Schott’s translation might even be a little mild here about what the other bishops were doing. Another possible translation: “And the voices of those rather pointedly upbraiding Victor are extant.” Among those who startled/upbraided Victor was Irenaeus himself, who (in a letter preserved by Eusebius) referred Victor to an older dispute over the same issue decades prior, writing:

And, when the blessed Polycarp spent time in Rome with Anicetus, and they disagreed with each other on some other minor matters, they immediately made peace, for on this point they did not desire there to be any strife between themselves. For Anicetus was not able to persuade Polycarp not to follow this observance, when he had always observed it with John, the disciple of our Lord, and the rest of the apostles with whom he was associated, nor, for that matter, did Polycarp persuade Anicetus to follow this observance, saying that it was proper for [Anicetus] to follow the elders who had come before him. With matters thus resolved, they shared in fellowship with each other, and in the church Anicetus conceded the Eucharist to Polycarp, obviously out of humility, and they took leave of each other in peace and with the whole church being at peace, both those who followed the observance and those who did not.[5]

A few striking features:

  1. Polycarp, Irenaeus, and (probably) Eusebius thought the leaders of the Roman church could make significant mistakes in policy and (in Polycarp’s case) their understanding of tradition. Polycarp believed Anicetus effectively had the wrong tradition; Irenaeus thought Victor had grossly misstepped in excommunicating the Asian churches.
  2. Polycarp, bishop-presbyter of Smyrna and supposed disciple of John, took a backseat to no one in the mid second century. He shows no sense that Rome’s clerics have a superior tradition or authority. If John had indeed taught Polycarp, one would think he would have mentioned the precept of Petrine authority sometimes attributed to Matthew 16. After all, John was presumably there when Jesus said what he did to Peter (v. 13).
  3. Through the example of Polycarp and Anicetus, Irenaeus (and Eusebius) frames the Easter controversy as a matter of adiaphora. Thus, the overzealous Victor is presented as the actor in the wrong.

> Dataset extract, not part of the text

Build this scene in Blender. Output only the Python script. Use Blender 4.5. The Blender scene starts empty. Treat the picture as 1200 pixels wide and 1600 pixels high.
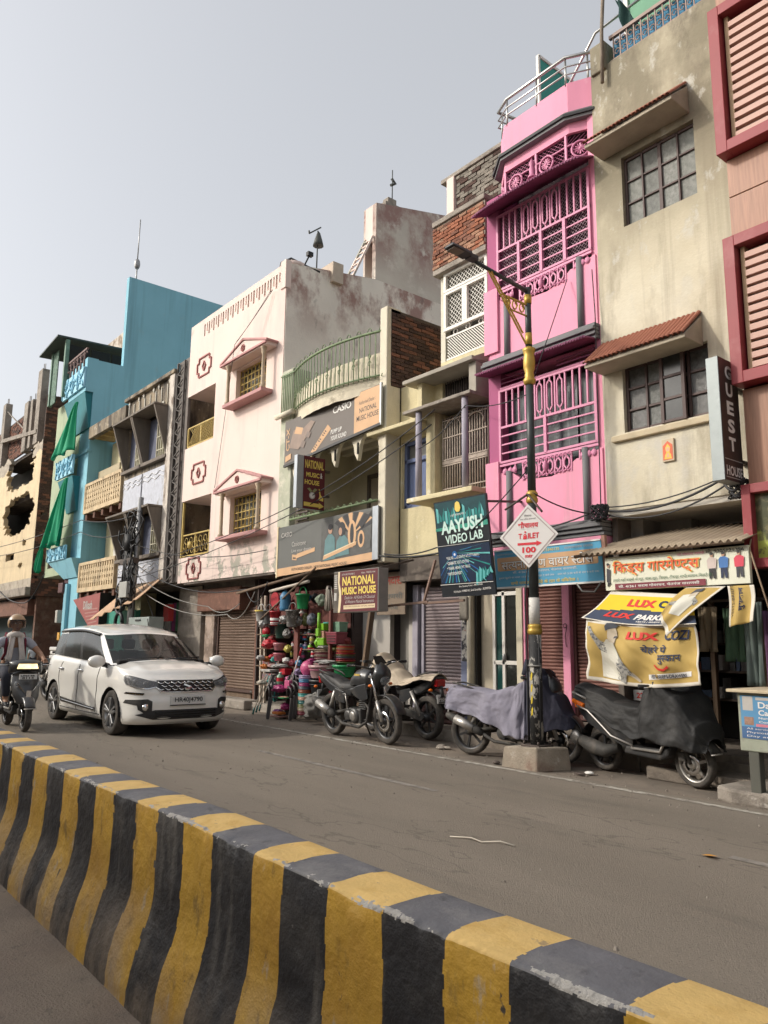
import bpy,bmesh,math,random
from mathutils import Vector,Matrix,Euler
random.seed(7)
PI=math.pi;R=math.radians
S=bpy.context.scene
COL=S.collection
# camera, sky, sun, exposure
cd=bpy.data.cameras.new('camera');cam=bpy.data.objects.new('camera',cd);COL.objects.link(cam)
cd.sensor_fit='HORIZONTAL';cd.sensor_width=36.0;cd.lens=36.0*1202/1200;cd.clip_start=.05;cd.clip_end=2000
psi,pit,rol=R(39.0),R(9.7),R(.68)
h=Vector((-math.cos(psi),math.sin(psi),0));F=h*math.cos(pit)+Vector((0,0,math.sin(pit)))
Rt=Vector((h.y,-h.x,0));U=Rt.cross(F)
R2=Rt*math.cos(rol)+U*math.sin(rol);U2=U*math.cos(rol)-Rt*math.sin(rol)
cam.matrix_world=Matrix(((R2.x,U2.x,-F.x,0),(R2.y,U2.y,-F.y,0),(R2.z,U2.z,-F.z,1.47),(0,0,0,1)))
S.camera=cam
SUN_AZ,SUN_EL=R(215),R(30)
W=bpy.data.worlds.new('World');S.world=W;W.use_nodes=True
wn,wl=W.node_tree.nodes,W.node_tree.links
sk=wn.new('ShaderNodeTexSky');sk.sky_type='NISHITA';sk.sun_disc=False
sk.sun_elevation=SUN_EL;sk.sun_rotation=SUN_AZ;sk.dust_density=5.0;sk.air_density=1.0;sk.ozone_density=1.0
hs=wn.new('ShaderNodeHueSaturation');hs.inputs['Saturation'].default_value=.38;hs.inputs['Value'].default_value=1.25
mxw=wn.new('ShaderNodeMix');mxw.data_type='RGBA';mxw.inputs[0].default_value=.5
mxw.inputs[7].default_value=(2.5,2.5,2.5,1)
wl.new(sk.outputs[0],hs.inputs['Color']);wl.new(hs.outputs[0],mxw.inputs[6])
wl.new(mxw.outputs[2],wn['Background'].inputs[0]);wn['Background'].inputs[1].default_value=.15
sd=bpy.data.lights.new('sun','SUN');sd.energy=1.35;sd.angle=R(3);sd.color=(1,.92,.80)
sun=bpy.data.objects.new('sun',sd);COL.objects.link(sun)
dsun=Vector((math.sin(SUN_AZ)*math.cos(SUN_EL),math.cos(SUN_AZ)*math.cos(SUN_EL),math.sin(SUN_EL)))
sun.rotation_euler=dsun.to_track_quat('Z','Y').to_euler();sun.location=dsun*60
S.view_settings.view_transform='Standard';S.view_settings.look='None';S.view_settings.gamma=1
S.view_settings.exposure=.68
try:S.view_settings.use_curve_mapping=False
except Exception:pass
S.render.engine='CYCLES';S.cycles.max_bounces=6;S.cycles.use_denoising=True
S.cycles.transparent_max_bounces=12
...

All of this puts considerably more meat on Irenaeus’ words in Against Heresies. Fundamentally, he was making a historical argument when he insisted on apostolic succession: a publicly available record against which theology could be checked. On the other hand, he did not suppose apostolic succession guaranteed agreement on all substantive matters of doctrine and practice in his day. For Irenaeus and most of the early fathers who insist on its importance, tradition basically functions as a guardrail rather than as a wellspring of theological knowledge from which we can draw (see his dogmatic minimalism of AH 1.10.1–3). His theory of apostolic succession only makes sense when we take it as a historically contingent argument rather than an assertion about bishops or presbyters per se. (And notice, what strikes us as a superlatively remote first-century past would not have seemed so distant for Christians in the mid- to late 100s.)

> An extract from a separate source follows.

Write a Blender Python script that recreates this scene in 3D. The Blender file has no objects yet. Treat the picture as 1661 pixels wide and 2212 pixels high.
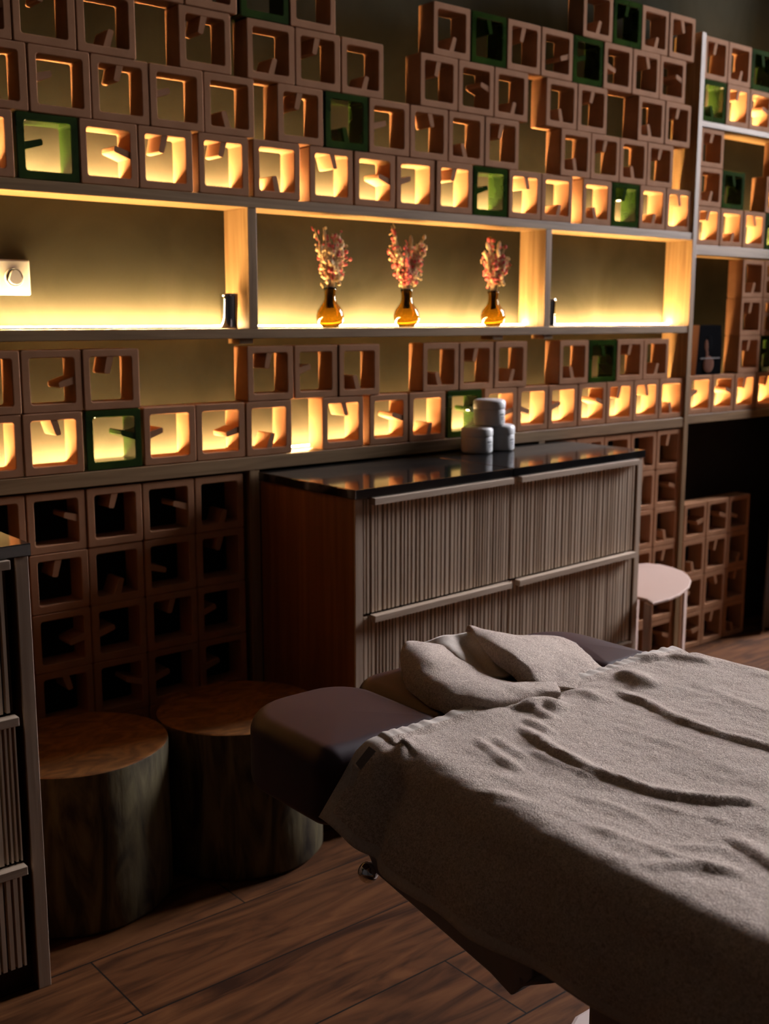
import bpy, math, random
from mathutils import Vector, Matrix, noise
random.seed(7)
S = bpy.context.scene
COL = S.collection
H = 0.885            # height of the counter line over the floor; everything is built around it, then lifted

# ------------------------------------------------------------------ camera, world, light, exposure
F_PX = 2415.8
cam_d = bpy.data.cameras.new('camera'); cam = bpy.data.objects.new('camera', cam_d); COL.objects.link(cam)
cam_d.sensor_fit = 'VERTICAL'; cam_d.sensor_height = 36.0; cam_d.lens = 36.0*F_PX/2212.0
cam_d.clip_start = 0.02; cam_d.clip_end = 50
PITCH, YAW, ROLL = 0.172307, 0.6920112, 0.000957
fw = Vector((math.sin(YAW)*math.cos(PITCH), math.cos(YAW)*math.cos(PITCH), -math.sin(PITCH)))
rt = Vector((math.cos(YAW), -math.sin(YAW), 0)); up = rt.cross(fw)
r2 = rt*math.cos(ROLL)+up*math.sin(ROLL); u2 = -rt*math.sin(ROLL)+up*math.cos(ROLL)
M = Matrix((r2, u2, -fw)).transposed().to_4x4()
M.translation = Vector((-1.00217, -2.52606, 0.41053))
cam.matrix_world = M
cam_d.dof.use_dof = True; cam_d.dof.focus_distance = 1.75; cam_d.dof.aperture_fstop = cam_d.lens/7.0
S.camera = cam
S.view_settings.view_transform = 'Standard'; S.view_settings.look = 'None'
S.view_settings.gamma = 1.0; S.view_settings.use_curve_mapping = False
S.view_settings.exposure = 0.0
S.cycles.use_denoising = True
S.cycles.max_bounces = 8; S.cycles.diffuse_bounces = 4; S.cycles.glossy_bounces = 4
S.cycles.transmission_bounces = 8; S.cycles.sample_clamp_indirect = 3.0
S.cycles.caustics_refractive = False; S.cycles.caustics_reflective = False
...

I leave it to readers to ponder what Irenaeus might have made, then, of the Reformation’s debates.


  1. On the historical substance of Irenaeus’ portrayal of Polycarp, see Charles E. Hill, From the Lost Teaching of Polycarp: Identifying Irenaeus’ Apostolic Presbyter and the Author of Ad Diognetum (Tübingen: Mohr Siebeck, 2006).

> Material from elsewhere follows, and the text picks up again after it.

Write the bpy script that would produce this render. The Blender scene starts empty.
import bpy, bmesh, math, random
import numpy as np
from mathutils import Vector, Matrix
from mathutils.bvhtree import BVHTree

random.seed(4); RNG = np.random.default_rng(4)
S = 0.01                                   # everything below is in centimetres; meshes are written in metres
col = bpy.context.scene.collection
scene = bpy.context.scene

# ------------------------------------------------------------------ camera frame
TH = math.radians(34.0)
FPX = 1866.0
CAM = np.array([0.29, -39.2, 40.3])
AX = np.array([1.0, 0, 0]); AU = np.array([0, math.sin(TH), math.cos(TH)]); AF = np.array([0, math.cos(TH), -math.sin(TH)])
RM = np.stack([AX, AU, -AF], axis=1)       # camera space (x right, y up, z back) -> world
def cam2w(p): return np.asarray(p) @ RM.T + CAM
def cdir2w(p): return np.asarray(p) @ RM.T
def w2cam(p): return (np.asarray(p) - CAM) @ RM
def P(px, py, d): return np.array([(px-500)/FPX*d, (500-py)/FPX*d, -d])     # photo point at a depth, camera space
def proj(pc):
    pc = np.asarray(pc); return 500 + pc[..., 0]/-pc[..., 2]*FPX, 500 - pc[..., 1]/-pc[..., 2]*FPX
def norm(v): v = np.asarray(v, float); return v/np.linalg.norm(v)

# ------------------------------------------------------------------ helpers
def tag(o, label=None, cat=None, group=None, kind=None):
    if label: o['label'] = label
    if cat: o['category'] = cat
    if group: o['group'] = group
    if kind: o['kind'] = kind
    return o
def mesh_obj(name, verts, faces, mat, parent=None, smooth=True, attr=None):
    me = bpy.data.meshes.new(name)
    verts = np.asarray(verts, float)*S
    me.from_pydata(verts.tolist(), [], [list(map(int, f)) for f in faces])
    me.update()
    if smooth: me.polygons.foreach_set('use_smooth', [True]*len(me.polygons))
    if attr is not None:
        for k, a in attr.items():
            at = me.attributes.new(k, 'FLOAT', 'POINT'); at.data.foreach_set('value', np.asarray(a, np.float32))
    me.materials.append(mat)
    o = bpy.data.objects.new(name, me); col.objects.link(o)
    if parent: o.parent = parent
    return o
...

  2. https://adfontesjournal.com/web-exclusives/plundering-the-romans-irenaeus-history-and-economic-presuppositions/
  3. Early Christian notions of apostolic succession via teachers appear among the Valentinians but also Clement of Alexandria. See David Brakke, The Gnostics: Myth, Ritual, and Diversity in Early Christianity (Cambridge, MA: Harvard University Press, 2010), 103, 118, 125–6.
  4. Ecclesiastical History 5.24.9–11, taken from The History of the Church: A New Translation, trans. Jeremy M. Schott (Oakland, California: University of California Press, 2019), 266.
  5. Ecclesiastical History 5.24.16­–7. Schott, 267.